Over the coming years, Perseverance will attempt to collect 30 rock and soil samples in sealed tubes, to be eventually sent back to Earth sometime in the 2030s for lab analysis.
About the size of an SUV, the craft weighs a ton, is equipped with a seven foot- (two meter-) long robotic arm, has 19 cameras, two microphones and a suite of cutting-edge instruments to assist in its scientific goals.
Before it could set out on its lofty quest, it first had to overcome the dreaded "seven minutes of terror" -- the risky entry, descent and landing phase that has scuppered nearly half of all missions to Mars.
The spacecraft carrying Perseverance careened into the Martian atmosphere at 20,000 kilometres per hour, protected by its heat shield, then deployed a supersonic parachute the size of a Little League field, before firing up an eight-engined jetpack.

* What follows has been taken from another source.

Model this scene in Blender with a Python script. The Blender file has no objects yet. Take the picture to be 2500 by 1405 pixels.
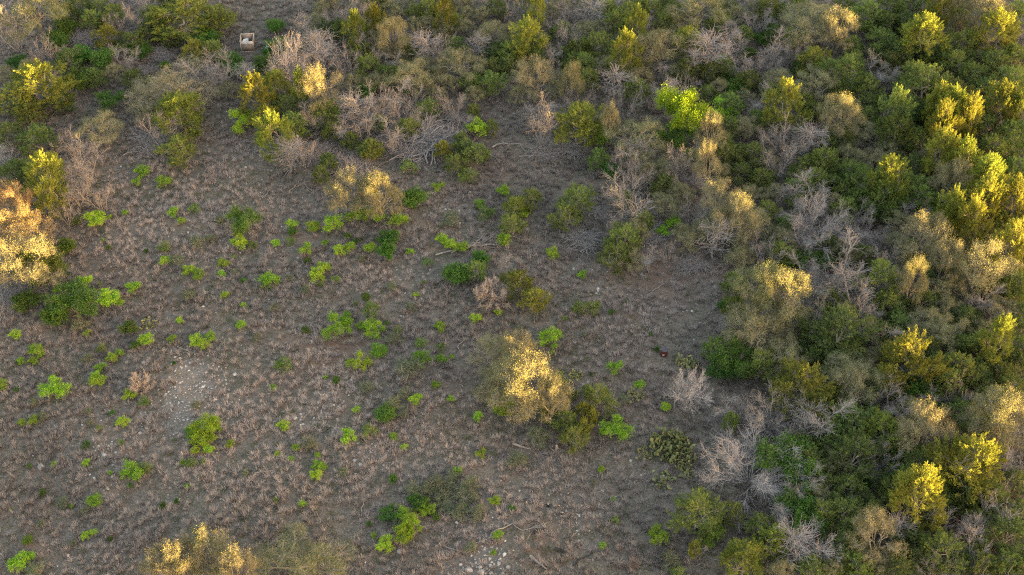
import bpy, math, random
import numpy as np
from mathutils import Vector

# ------------------------------------------------------------------ camera, world, sun, exposure
scene = bpy.context.scene
COL = scene.collection
R = math.radians
CAM_H, PITCH, FPX = 80.0, R(46.0), 3200.0
cam_data = bpy.data.cameras.new('camera')
cam_data.sensor_width = 36.0
cam_data.lens = 36.0 * FPX / 2500.0
cam_data.clip_start, cam_data.clip_end = 1.0, 4000.0
cam = bpy.data.objects.new('camera', cam_data)
COL.objects.link(cam)
cam.location = (0, 0, CAM_H)
cam.rotation_euler = (R(90) - PITCH, 0, 0)
scene.camera = cam

SUN_EL, SUN_AZ = R(3.5), R(-30.0)            # azimuth measured from +X, the sun stands right and a little this side
SX, SY = math.cos(SUN_AZ), math.sin(SUN_AZ)
world = bpy.data.worlds.new('World')
scene.world = world
world.use_nodes = True
wn = world.node_tree.nodes
sky = wn.new('ShaderNodeTexSky')
sky.sky_type = 'NISHITA'
sky.sun_disc = False
sky.sun_elevation = SUN_EL
sky.sun_rotation = R(90) - SUN_AZ
sky.air_density, sky.dust_density, sky.ozone_density = 0.9, 3.5, 0.25
wn['Background'].inputs['Strength'].default_value = 0.15
world.node_tree.links.new(sky.outputs[0], wn['Background'].inputs[0])
sun_data = bpy.data.lights.new('sun', 'SUN')
sun_data.energy = 4.5
sun_data.angle = R(0.5)
sun_data.color = (1.0, 0.68, 0.17)
sun = bpy.data.objects.new('sun', sun_data)
COL.objects.link(sun)
sd = Vector((SX * math.cos(SUN_EL), SY * math.cos(SUN_EL), math.sin(SUN_EL)))
sun.rotation_euler = sd.to_track_quat('Z', 'Y').to_euler()
scene.view_settings.view_transform = 'Standard'
scene.view_settings.look = 'None'
scene.view_settings.exposure = 3.36
scene.view_settings.gamma = 1.0
scene.cycles.max_bounces = 6
scene.cycles.use_light_tree = False
scene.cycles.use_denoising = False
scene.cycles.pixel_filter_type = 'BLACKMAN_HARRIS'
scene.cycles.filter_width = 1.2

# ------------------------------------------------------------------ terrain height and pixel -> ground helper
SLOPE, RIDGE = 0.05, 5.9
def gz(x, y):
    u = x * SX + (y - 80.0) * SY
    t = np.clip((u - 65.0) / 45.0, 0, 1)
    z = SLOPE * np.clip(u, -140, 110) + RIDGE * t * t * (3 - 2 * t)
    return z + 0.10 * np.sin(0.31 * x + 1.3) * np.sin(0.27 * y) + 0.05 * np.sin(0.9 * x + 0.4 * y)
PLANE0 = SLOPE * 110 + RIDGE - 110 * math.tan(SUN_EL)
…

Finally, it lowered the rover carefully to the ground on a set of cables.
Allen Chen, lead engineer for the landing stage, said a new guidance system called "Terrain Relative Navigation," which uses a special camera to identify surface features and compare them to an on-board map, was key to landing in a rugged region of scientific interest.
"We are in a nice flat spot, the vehicle is only tilted by about 1.2 degrees," he said. "We did successfully find that parking lot, and have a safe rover on the ground."
Ancient lake
Scientists believe that around 3.5 billion years ago the crater was home to a river that flowed into a deep lake, depositing sediment in a fan-shaped delta.

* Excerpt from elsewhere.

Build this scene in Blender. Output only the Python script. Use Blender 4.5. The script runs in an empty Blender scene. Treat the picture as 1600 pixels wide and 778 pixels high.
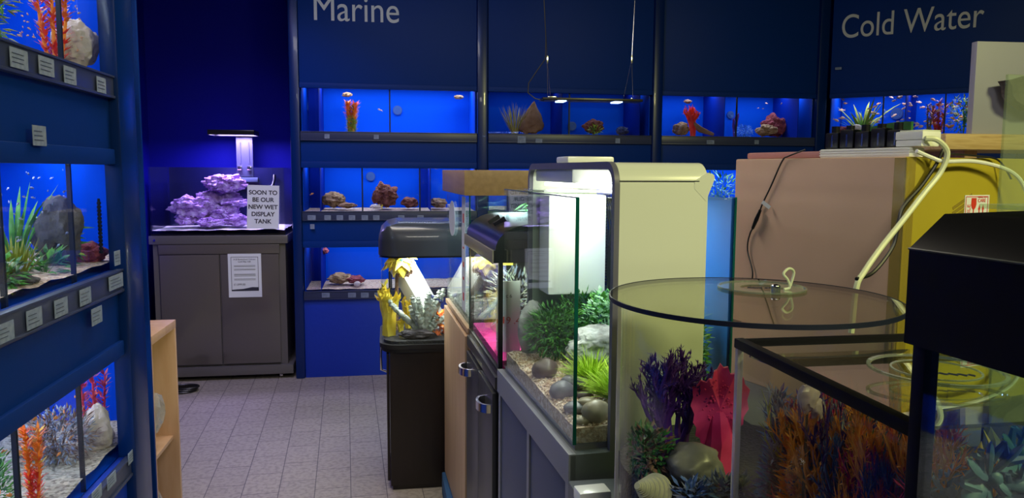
import bpy, bmesh, math, random
from mathutils import Vector, Matrix, noise
R = math.radians
S = bpy.context.scene
C = S.collection
# ------------------------------------------------------------------ camera
F = 1200.0; YAW, PIT, ROLL, EYE = R(9.2), R(5.85), R(0.3), 1.5
cd = bpy.data.cameras.new('camera'); cd.sensor_width = 36; cd.lens = F/1600*36; cd.clip_start = .02
cam = bpy.data.objects.new('camera', cd); C.objects.link(cam)
fwd = Vector((math.sin(YAW)*math.cos(PIT), math.cos(YAW)*math.cos(PIT), -math.sin(PIT)))
rgt = Vector((math.cos(YAW), -math.sin(YAW), 0)); upv = rgt.cross(fwd)
c_, s_ = math.cos(ROLL), math.sin(ROLL)
r2 = rgt*c_ + upv*s_; u2 = upv*c_ - rgt*s_
m = Matrix((r2, u2, -fwd)).transposed().to_4x4(); m.translation = (0, 0, EYE)
cam.matrix_world = m
S.camera = cam
def ray(px, py): return (fwd*F + r2*(px-800) + u2*(389-py))
def atY(px, py, Y): d = ray(px, py); return Vector((0, 0, EYE)) + d*(Y/d.y)
def atX(px, py, X): d = ray(px, py); return Vector((0, 0, EYE)) + d*(X/d.x)
def atZ(px, py, Z): d = ray(px, py); return Vector((0, 0, EYE)) + d*((Z-EYE)/d.z)
# ------------------------------------------------------------------ world, colour, room lights
w = bpy.data.worlds.new('world'); S.world = w; w.use_nodes = True
w.node_tree.nodes['Background'].inputs[0].default_value = (.10, .14, .30, 1)
w.node_tree.nodes['Background'].inputs[1].default_value = .12
S.view_settings.view_transform = 'Standard'; S.view_settings.look = 'None'
S.view_settings.gamma = 1; S.view_settings.use_curve_mapping = False
S.view_settings.exposure = 0.0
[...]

Perseverance ended up landing about two kilometres southeast of the delta, NASA scientist Ken Farley said, in a geologically significant area.
Mars was warmer and wetter in its distant past, and while previous exploration has determined the planet was habitable, Perseverance is tasked with determining whether it was actually inhabited.
It will begin drilling its first samples in summer, and along the way it will deploy new instruments to scan for organic matter, map chemical composition and zap rocks with a laser to study the vapour.
Despite the rover's state-of-the-art technology, bringing samples back to Earth remains crucial because of anticipated ambiguities in the specimens it documents.
For example, fossils that arose from ancient microbes may look suspiciously similar to patterns caused by precipitation.
Flying on another world
Before getting to the main mission, NASA wants to run several eye-catching experiments.
Tucked under Perseverance's belly is a small helicopter drone that will attempt the first powered flight on another planet in a few weeks' time.
Dubbed Ingenuity, it will have to achieve lift in an atmosphere that's one percent the density of Earth's, a demonstration of concept that could revolutionize the way humans explore other planets
Another experiment involves an instrument that can convert oxygen from Mars's primarily carbon dioxide atmosphere, much like a plant.
The idea is that humans eventually won't need to carry their own oxygen on hypothetical future trips, which is crucial for rocket fuel as well as for breathing.
The rover is only the fifth ever to set its wheels down on Mars. The feat was first accomplished in 1997, and all of them have been American.
The US is also preparing for an eventual human mission to the planet sometime in the 2030s, though planning remains very preliminary.